My
reading challenge for 2020 is re-reading twenty-five books that I
read fifty years ago and never re-read again. I have chosen books
that were important, life-changing, books I discussed with my
friends. It's a mixture of very high-brow and trash (that at the time
I didn't know was trash).
I
recently
re-read The Glass Bead Game, but I had re-read it
between then and now, so it doesn't count. I decided to start with
One
Hundred Years of Solitude because I had been planning to re-read
it for a while, and I had to start somewhere. It was, again, one of
those books everyone in my vicinity read at the same time when it was
published in Russia. Everyone talked about it. It was like nothing
else we had read.
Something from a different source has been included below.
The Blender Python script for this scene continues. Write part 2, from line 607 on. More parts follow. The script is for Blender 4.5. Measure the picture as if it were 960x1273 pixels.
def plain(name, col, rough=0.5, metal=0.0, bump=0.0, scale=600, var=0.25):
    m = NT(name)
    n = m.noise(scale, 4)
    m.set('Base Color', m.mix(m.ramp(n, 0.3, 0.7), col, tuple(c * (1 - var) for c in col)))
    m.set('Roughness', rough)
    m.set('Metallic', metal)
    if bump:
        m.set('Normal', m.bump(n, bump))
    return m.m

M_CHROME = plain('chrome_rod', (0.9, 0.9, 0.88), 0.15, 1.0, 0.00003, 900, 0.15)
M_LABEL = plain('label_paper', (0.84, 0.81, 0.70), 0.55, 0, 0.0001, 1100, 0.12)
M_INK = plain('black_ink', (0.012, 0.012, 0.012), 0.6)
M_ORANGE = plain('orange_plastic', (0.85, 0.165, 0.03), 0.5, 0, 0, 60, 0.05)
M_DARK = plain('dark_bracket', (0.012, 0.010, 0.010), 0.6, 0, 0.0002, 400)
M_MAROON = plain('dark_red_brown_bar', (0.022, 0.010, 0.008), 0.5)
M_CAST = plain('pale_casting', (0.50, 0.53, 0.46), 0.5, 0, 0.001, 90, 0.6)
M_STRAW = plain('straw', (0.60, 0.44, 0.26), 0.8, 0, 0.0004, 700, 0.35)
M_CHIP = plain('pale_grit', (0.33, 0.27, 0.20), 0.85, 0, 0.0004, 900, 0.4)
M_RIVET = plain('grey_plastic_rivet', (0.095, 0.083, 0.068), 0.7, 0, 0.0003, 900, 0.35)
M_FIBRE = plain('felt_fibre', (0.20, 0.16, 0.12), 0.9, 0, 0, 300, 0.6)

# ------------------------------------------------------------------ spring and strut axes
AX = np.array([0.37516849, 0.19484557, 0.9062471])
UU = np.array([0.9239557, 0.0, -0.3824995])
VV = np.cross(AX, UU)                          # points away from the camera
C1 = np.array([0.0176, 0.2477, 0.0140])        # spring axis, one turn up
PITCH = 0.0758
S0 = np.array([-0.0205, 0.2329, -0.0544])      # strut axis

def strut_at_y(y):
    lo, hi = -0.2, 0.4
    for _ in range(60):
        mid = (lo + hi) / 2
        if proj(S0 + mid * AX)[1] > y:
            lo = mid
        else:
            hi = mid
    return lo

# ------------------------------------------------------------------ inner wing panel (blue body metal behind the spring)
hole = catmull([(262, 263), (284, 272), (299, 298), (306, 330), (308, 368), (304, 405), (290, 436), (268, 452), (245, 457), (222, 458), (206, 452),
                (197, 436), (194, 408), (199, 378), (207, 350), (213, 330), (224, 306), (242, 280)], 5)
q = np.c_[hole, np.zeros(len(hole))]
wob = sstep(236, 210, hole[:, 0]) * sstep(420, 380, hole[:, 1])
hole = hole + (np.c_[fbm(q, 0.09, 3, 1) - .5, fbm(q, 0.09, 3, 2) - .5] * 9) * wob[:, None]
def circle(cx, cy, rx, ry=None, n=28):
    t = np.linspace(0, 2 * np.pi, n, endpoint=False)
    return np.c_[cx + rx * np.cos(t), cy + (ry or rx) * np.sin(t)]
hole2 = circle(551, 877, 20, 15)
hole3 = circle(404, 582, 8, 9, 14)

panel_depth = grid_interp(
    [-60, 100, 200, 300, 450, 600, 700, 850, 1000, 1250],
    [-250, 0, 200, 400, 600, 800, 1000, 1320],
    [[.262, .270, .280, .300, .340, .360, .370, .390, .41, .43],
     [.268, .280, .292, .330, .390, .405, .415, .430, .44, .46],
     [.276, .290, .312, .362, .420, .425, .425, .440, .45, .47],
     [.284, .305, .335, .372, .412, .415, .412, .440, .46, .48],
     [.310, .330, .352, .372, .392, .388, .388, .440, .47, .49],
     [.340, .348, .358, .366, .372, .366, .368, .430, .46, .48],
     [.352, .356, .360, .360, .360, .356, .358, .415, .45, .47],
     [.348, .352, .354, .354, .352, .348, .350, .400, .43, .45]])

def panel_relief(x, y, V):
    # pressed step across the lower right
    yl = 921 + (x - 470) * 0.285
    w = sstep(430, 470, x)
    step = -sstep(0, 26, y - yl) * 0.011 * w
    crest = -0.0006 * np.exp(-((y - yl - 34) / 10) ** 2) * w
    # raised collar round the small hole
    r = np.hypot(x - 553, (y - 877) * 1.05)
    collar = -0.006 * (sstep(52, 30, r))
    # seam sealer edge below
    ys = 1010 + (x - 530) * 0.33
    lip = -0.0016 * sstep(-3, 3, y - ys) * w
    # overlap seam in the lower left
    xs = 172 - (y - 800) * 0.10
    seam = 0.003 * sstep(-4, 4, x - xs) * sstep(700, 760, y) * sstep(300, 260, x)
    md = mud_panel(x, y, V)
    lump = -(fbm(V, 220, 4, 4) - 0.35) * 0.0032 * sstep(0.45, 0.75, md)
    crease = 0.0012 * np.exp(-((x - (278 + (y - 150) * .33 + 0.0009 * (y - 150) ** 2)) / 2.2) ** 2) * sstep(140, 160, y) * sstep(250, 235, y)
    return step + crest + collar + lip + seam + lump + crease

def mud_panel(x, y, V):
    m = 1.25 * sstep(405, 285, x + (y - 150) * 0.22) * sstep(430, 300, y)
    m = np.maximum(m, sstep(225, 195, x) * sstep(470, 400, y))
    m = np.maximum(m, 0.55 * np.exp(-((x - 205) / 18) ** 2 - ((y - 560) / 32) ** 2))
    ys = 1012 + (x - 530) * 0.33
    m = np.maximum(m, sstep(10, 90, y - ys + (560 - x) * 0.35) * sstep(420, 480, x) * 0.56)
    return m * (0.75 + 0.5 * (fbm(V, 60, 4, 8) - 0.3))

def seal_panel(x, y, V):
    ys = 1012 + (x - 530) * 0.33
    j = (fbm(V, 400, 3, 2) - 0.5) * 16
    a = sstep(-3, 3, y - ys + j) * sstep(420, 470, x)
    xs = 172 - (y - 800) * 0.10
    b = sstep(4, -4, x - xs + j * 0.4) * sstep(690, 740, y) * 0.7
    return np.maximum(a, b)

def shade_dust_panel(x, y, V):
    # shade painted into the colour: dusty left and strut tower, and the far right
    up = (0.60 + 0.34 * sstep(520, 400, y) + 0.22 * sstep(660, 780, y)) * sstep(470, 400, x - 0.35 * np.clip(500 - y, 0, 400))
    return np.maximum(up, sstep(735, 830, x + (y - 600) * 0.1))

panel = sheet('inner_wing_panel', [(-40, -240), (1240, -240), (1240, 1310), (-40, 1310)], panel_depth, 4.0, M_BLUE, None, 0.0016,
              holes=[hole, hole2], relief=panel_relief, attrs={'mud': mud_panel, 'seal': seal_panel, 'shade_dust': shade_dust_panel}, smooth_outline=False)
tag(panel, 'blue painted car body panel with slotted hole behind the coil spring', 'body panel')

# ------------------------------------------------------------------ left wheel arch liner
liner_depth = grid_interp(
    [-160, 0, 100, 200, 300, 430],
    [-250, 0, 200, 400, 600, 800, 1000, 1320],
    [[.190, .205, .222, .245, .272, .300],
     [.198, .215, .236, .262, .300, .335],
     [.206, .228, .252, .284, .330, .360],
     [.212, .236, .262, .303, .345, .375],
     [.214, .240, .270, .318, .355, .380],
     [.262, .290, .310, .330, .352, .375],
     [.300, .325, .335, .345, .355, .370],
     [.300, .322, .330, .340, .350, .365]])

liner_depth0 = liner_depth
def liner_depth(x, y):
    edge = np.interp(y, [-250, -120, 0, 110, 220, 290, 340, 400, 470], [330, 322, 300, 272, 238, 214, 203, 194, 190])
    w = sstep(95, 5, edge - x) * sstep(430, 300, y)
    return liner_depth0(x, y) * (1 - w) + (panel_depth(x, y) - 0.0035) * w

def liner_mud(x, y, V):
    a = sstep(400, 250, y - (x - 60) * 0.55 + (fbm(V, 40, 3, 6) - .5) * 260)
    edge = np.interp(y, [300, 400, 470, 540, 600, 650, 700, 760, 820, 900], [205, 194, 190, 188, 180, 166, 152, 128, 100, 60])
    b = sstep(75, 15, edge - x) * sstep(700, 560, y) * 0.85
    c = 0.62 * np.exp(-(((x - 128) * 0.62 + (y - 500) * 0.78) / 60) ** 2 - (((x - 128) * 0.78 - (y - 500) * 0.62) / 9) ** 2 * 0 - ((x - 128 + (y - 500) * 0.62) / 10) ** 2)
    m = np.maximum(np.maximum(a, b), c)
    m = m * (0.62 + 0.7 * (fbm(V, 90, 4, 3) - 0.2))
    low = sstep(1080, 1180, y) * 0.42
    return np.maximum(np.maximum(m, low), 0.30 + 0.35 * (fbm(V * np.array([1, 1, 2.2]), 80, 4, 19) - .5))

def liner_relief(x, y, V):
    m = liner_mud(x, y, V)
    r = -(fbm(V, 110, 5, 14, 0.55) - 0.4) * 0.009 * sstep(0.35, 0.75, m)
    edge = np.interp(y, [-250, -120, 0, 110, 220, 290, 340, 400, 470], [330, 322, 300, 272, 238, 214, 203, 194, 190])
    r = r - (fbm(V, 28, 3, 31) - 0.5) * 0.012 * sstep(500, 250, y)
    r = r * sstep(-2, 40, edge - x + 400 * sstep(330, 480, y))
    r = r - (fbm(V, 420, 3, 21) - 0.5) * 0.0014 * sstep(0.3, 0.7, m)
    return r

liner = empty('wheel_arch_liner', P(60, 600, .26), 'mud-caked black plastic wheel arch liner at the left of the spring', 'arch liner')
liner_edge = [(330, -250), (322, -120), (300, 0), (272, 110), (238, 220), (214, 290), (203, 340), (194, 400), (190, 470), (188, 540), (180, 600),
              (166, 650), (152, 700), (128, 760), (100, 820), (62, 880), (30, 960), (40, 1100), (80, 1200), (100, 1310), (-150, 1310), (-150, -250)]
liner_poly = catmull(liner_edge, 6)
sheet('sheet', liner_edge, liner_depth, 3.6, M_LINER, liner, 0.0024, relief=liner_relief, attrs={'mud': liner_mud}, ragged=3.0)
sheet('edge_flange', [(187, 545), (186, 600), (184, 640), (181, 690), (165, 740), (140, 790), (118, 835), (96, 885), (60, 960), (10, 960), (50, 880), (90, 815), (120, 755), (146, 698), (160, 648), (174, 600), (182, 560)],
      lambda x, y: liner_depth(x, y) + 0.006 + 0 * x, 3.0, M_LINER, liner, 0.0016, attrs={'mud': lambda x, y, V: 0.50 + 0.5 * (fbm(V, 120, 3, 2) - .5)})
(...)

It was probably one of the very first Latin
American authors translated into Russian, and I wonder why.
I
had very vague memory of the book. I remembered the old man sitting
forever under a tree. I remembered generations of men with the same
names. I remembered that the very last couple has a baby with a pig's
tail. I also remembered the weirdness, the strange flow of time which
we subsequently learned was associated with the concept of magical
realism. I was obsessed with time then – as now – so it made a
deep impression on me, precisely because it was seemingly realism,
and still not quite, always with a twist.
I
did not remember that so much of the novel is about war and politics.
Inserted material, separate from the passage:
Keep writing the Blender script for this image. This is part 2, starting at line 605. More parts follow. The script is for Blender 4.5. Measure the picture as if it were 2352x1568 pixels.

I did not remember that the characters died suddenly and their death
was mentioned in passing as something insignificant. I did not
remember that the baby with the pig's tail is eaten by ants. I did
not remember that the town of Macondo is sinking into total decay.
I
found the novel exceptionally boring. It took me several weeks to
finish, and on many occasions I would tell myself that I was too
tired to read. If it hadn't been part of my challenge I would have
put it aside. I could not relate to the characters, possibly apart
from a couple of women that at least had some personality. I don't
mind novels where nothing happens, but then they need to offer
something else. This novel didn't offer me much else. I wonder what
exactly was so attractive fifty years ago. Maybe just that it wasn't
like anything we had read before. I also suspect that I read it
quickly, skimming rather than reading deeply.
There
were, however, some aspects I enjoyed, few and far between. The
characters dying casually is one. It is a powerful narrative feature.
The reader gets invested in a character (well, to a certain degree in
my case), and then they suddenly are no more. I loved the way the word "solitude" appeared every now and then, just to remind me of the theme. I loved the prolepses,
flashforwards, like the opening of the novel, saying “Many years
later...” I don't think I appreciated this fifty years ago, perhaps
didn't even notice. I loved the ending, also something I had totally
forgotten: metafiction, the book within the book. It was worth
suffering through the endless boring pages.
It
is not surprising that I read differently now from when I was
seventeen, because I am now a professional reader, damaged by the
analytical toolkit I cannot ignore as I read. Yet the novel is still
praised at one of the greatest masterpieces of the twentieth century.
Why do I fail to recognise its greatness today? Of course, as I
always tell my students, not all books are for everyone, and we
should not be ashamed to admit that we don't like something that
“everybody” likes. Still I wonder what I liked fifty years ago.
Or maybe I didn't. Maybe I bluffed. Maybe everyone I knew bluffed.